** Start of SUPPLIED RECORDS **

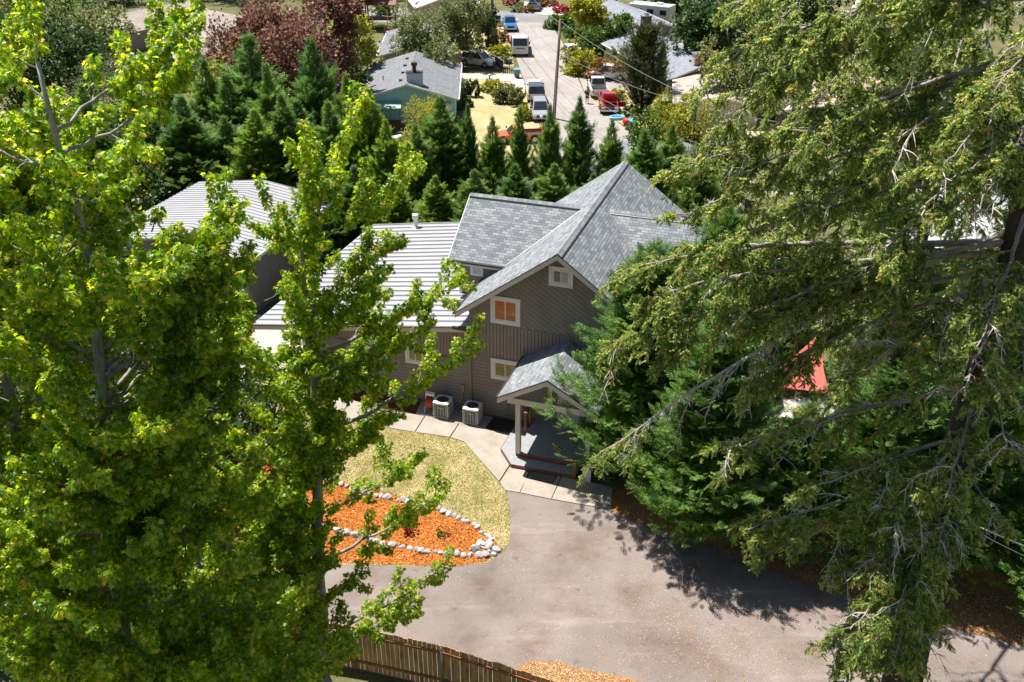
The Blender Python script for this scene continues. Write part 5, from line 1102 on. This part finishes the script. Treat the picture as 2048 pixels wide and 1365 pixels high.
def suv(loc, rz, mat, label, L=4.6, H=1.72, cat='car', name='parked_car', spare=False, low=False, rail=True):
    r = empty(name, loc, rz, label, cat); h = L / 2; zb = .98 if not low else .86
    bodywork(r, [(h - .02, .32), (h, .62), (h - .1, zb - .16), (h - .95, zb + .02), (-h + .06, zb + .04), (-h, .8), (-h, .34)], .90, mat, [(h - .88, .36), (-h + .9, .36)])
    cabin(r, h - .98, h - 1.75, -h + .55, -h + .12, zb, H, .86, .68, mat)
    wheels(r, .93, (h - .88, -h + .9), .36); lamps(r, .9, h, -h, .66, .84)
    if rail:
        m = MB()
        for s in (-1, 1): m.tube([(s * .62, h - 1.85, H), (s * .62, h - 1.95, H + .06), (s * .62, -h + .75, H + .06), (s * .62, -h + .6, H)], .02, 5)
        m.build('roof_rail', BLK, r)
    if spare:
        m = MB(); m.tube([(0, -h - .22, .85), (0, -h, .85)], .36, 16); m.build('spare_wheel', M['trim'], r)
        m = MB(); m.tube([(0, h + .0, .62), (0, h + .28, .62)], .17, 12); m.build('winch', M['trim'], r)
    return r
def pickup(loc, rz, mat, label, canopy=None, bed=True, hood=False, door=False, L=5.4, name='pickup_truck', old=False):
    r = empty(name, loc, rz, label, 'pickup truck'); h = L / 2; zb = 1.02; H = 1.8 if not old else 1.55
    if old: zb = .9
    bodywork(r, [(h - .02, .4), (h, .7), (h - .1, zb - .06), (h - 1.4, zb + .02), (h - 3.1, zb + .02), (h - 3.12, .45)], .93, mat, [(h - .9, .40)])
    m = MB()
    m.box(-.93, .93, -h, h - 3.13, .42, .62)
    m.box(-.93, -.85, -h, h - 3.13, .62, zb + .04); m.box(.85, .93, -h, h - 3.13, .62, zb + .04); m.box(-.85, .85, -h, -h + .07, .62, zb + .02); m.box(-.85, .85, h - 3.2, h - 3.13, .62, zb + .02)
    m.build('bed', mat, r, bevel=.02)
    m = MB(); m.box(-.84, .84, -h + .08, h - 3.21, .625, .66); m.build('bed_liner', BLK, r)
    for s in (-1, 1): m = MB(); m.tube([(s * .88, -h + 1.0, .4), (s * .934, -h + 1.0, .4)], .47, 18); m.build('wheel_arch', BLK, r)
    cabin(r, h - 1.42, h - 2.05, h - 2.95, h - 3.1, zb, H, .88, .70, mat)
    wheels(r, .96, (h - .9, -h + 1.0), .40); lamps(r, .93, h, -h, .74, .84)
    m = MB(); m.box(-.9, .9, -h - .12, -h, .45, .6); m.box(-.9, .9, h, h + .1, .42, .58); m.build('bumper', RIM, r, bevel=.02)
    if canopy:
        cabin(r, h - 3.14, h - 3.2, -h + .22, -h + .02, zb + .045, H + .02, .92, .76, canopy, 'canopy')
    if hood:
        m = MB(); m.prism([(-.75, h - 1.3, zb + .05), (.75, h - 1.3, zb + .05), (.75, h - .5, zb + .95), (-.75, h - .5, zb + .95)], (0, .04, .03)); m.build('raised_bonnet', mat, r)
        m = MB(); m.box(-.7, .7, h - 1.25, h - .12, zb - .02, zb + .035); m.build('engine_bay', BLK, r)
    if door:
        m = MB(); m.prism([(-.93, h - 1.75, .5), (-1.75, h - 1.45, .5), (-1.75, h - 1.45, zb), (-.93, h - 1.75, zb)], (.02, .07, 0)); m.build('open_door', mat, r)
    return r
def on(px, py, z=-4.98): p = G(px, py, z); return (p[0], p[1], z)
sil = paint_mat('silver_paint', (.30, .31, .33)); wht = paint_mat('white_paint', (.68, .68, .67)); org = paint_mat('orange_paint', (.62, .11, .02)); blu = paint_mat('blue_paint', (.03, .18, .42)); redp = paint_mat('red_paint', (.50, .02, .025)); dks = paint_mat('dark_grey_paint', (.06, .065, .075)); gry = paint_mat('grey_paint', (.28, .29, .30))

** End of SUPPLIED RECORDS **
** Start of SUPPLIED RECORDS **

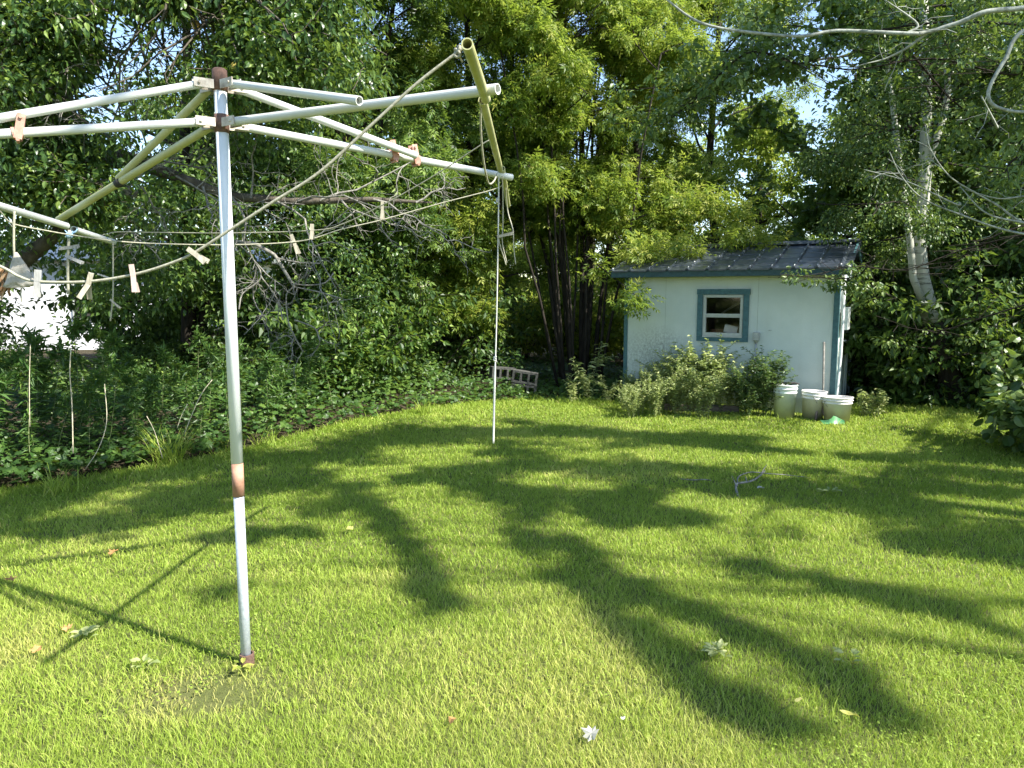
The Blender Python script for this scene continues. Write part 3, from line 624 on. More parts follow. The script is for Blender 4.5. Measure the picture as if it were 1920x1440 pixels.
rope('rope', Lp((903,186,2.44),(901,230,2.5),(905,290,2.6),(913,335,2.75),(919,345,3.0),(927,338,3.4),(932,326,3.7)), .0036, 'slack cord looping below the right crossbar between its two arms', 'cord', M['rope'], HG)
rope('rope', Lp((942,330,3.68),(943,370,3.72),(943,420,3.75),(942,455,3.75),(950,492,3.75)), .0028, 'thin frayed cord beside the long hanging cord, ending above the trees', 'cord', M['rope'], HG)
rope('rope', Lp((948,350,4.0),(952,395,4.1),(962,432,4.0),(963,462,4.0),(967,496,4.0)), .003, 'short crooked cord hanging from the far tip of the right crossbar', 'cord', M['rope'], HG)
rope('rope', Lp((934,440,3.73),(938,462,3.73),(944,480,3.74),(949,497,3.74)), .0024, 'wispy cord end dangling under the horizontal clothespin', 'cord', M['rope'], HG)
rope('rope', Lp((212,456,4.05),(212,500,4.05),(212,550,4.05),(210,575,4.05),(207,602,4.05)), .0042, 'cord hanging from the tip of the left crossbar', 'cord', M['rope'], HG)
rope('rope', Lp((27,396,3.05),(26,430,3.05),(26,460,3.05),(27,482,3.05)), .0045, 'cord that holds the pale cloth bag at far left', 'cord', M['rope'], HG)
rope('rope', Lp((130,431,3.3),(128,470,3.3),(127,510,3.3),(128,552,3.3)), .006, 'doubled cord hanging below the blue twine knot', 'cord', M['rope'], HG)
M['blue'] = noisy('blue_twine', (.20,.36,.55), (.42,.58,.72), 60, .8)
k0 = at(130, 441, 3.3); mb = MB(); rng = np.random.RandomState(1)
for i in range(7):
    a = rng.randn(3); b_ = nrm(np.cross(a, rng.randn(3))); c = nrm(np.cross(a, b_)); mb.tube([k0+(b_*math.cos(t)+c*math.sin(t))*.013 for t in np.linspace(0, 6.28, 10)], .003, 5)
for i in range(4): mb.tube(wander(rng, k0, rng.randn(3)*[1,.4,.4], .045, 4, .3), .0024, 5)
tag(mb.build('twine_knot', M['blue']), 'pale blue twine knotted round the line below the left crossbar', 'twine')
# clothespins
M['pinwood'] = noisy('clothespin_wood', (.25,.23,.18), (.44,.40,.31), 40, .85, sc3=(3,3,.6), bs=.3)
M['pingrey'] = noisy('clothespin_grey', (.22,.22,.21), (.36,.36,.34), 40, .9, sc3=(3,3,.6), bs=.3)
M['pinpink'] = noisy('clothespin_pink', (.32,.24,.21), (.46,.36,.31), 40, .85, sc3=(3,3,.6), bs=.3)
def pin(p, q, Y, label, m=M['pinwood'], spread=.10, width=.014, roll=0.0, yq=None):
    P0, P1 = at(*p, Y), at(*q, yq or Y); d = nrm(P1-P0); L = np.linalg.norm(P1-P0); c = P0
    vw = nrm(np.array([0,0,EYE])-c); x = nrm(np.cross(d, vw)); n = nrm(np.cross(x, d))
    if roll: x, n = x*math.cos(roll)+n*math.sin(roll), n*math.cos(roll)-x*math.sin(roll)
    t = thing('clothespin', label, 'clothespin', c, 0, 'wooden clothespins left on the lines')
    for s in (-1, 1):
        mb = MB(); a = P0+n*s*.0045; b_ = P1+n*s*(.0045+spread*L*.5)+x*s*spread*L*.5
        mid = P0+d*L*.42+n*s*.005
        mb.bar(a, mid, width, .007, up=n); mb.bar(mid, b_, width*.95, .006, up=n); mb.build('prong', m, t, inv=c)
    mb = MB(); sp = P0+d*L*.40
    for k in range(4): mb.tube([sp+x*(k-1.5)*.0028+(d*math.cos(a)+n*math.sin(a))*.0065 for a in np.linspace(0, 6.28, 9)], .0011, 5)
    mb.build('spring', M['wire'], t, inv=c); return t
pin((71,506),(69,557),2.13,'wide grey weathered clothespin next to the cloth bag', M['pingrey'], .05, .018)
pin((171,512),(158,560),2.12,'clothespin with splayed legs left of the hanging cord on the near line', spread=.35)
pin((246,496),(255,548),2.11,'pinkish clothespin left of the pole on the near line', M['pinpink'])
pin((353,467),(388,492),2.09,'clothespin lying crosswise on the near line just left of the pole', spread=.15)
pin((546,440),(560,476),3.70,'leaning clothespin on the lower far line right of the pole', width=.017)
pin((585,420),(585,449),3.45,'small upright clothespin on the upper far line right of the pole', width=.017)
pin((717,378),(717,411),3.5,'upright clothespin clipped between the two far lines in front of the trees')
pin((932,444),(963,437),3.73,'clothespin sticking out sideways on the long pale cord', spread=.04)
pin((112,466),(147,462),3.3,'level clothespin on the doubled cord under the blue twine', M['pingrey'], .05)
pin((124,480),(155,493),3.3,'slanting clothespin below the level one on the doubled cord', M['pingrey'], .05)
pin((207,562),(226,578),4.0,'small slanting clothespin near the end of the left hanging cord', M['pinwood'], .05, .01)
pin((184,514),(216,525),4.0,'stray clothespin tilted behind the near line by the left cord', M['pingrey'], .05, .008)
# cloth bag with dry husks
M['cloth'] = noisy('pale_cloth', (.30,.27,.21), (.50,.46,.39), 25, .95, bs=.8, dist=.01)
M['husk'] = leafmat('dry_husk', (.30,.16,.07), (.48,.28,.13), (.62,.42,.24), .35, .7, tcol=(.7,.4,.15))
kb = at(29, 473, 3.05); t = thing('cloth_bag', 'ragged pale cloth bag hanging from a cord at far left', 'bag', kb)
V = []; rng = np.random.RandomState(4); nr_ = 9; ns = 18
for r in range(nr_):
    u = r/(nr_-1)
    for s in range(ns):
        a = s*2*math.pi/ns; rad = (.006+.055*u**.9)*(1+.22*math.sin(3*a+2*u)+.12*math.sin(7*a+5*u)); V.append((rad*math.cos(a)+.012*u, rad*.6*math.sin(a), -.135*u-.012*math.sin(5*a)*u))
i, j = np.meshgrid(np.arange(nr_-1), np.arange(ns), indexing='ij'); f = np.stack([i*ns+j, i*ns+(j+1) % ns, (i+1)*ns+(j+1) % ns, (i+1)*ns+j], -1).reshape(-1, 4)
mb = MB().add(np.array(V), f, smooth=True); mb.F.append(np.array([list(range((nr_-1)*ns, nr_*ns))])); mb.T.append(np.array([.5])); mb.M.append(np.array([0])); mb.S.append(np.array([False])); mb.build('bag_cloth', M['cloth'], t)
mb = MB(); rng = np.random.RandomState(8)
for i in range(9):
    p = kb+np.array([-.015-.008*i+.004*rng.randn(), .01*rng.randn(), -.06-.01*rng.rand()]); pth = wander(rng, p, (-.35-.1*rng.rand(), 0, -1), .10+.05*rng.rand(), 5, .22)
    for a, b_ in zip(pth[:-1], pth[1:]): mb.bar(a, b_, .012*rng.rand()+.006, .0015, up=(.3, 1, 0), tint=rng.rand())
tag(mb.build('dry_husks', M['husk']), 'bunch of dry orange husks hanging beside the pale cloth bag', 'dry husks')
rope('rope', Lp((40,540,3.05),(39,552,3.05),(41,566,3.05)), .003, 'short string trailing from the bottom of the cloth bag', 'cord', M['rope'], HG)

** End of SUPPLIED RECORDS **
** Start of SUPPLIED RECORDS **

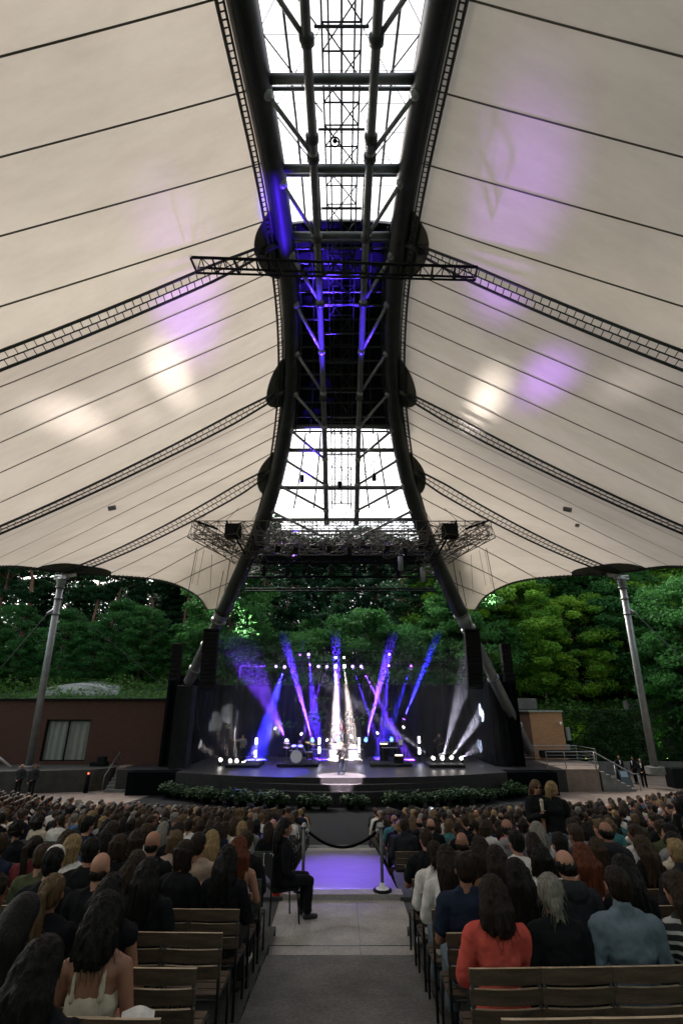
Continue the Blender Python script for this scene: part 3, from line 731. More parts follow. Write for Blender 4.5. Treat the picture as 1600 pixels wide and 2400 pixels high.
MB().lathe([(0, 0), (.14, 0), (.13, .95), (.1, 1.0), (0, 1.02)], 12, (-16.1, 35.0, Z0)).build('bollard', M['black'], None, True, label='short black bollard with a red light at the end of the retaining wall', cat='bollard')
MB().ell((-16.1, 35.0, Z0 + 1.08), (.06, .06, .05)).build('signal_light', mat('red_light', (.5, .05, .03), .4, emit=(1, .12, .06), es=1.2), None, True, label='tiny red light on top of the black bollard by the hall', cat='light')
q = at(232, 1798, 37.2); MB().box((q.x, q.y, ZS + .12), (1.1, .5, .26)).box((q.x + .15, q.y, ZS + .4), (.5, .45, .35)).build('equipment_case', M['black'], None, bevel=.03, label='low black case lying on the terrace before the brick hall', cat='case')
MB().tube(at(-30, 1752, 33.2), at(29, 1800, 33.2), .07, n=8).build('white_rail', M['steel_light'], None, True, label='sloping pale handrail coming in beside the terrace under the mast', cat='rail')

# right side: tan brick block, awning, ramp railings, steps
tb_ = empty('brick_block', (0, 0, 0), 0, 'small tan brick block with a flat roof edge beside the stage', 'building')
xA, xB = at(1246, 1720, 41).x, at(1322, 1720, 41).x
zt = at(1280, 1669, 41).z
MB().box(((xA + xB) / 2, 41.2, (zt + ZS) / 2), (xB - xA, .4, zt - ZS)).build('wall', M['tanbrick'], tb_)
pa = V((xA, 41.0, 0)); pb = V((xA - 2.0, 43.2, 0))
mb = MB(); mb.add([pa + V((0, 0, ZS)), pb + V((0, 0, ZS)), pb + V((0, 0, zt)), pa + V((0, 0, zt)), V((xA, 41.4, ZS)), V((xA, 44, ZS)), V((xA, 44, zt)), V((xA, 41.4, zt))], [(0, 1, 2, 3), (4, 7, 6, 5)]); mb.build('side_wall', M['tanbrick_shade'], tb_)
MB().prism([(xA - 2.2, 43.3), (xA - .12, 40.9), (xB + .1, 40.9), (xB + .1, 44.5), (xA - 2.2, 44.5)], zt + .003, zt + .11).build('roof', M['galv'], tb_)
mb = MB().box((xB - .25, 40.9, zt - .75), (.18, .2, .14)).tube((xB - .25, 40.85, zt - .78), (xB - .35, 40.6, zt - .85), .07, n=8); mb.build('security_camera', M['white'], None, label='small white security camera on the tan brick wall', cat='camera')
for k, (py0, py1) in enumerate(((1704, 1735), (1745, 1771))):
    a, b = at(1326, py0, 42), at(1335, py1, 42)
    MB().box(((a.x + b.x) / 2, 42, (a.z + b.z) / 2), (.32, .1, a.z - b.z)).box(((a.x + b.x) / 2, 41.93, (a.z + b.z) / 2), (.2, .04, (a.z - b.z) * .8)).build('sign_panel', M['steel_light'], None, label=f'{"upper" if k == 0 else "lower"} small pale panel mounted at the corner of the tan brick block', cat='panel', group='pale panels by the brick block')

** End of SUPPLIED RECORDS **

• REQUIREMENTS:
Repeat exactly the lines from the one containing "Continue the Blender" to the one containing "pa = V((xA, 41.0, 0));", both lines included, and nothing else.

• RESULT OF THIS TASK:
Continue the Blender Python script for this scene: part 3, from line 731. More parts follow. Write for Blender 4.5. Treat the picture as 1600 pixels wide and 2400 pixels high.
MB().lathe([(0, 0), (.14, 0), (.13, .95), (.1, 1.0), (0, 1.02)], 12, (-16.1, 35.0, Z0)).build('bollard', M['black'], None, True, label='short black bollard with a red light at the end of the retaining wall', cat='bollard')
MB().ell((-16.1, 35.0, Z0 + 1.08), (.06, .06, .05)).build('signal_light', mat('red_light', (.5, .05, .03), .4, emit=(1, .12, .06), es=1.2), None, True, label='tiny red light on top of the black bollard by the hall', cat='light')
q = at(232, 1798, 37.2); MB().box((q.x, q.y, ZS + .12), (1.1, .5, .26)).box((q.x + .15, q.y, ZS + .4), (.5, .45, .35)).build('equipment_case', M['black'], None, bevel=.03, label='low black case lying on the terrace before the brick hall', cat='case')
MB().tube(at(-30, 1752, 33.2), at(29, 1800, 33.2), .07, n=8).build('white_rail', M['steel_light'], None, True, label='sloping pale handrail coming in beside the terrace under the mast', cat='rail')

# right side: tan brick block, awning, ramp railings, steps
tb_ = empty('brick_block', (0, 0, 0), 0, 'small tan brick block with a flat roof edge beside the stage', 'building')
xA, xB = at(1246, 1720, 41).x, at(1322, 1720, 41).x
zt = at(1280, 1669, 41).z
MB().box(((xA + xB) / 2, 41.2, (zt + ZS) / 2), (xB - xA, .4, zt - ZS)).build('wall', M['tanbrick'], tb_)
pa = V((xA, 41.0, 0)); pb = V((xA - 2.0, 43.2, 0))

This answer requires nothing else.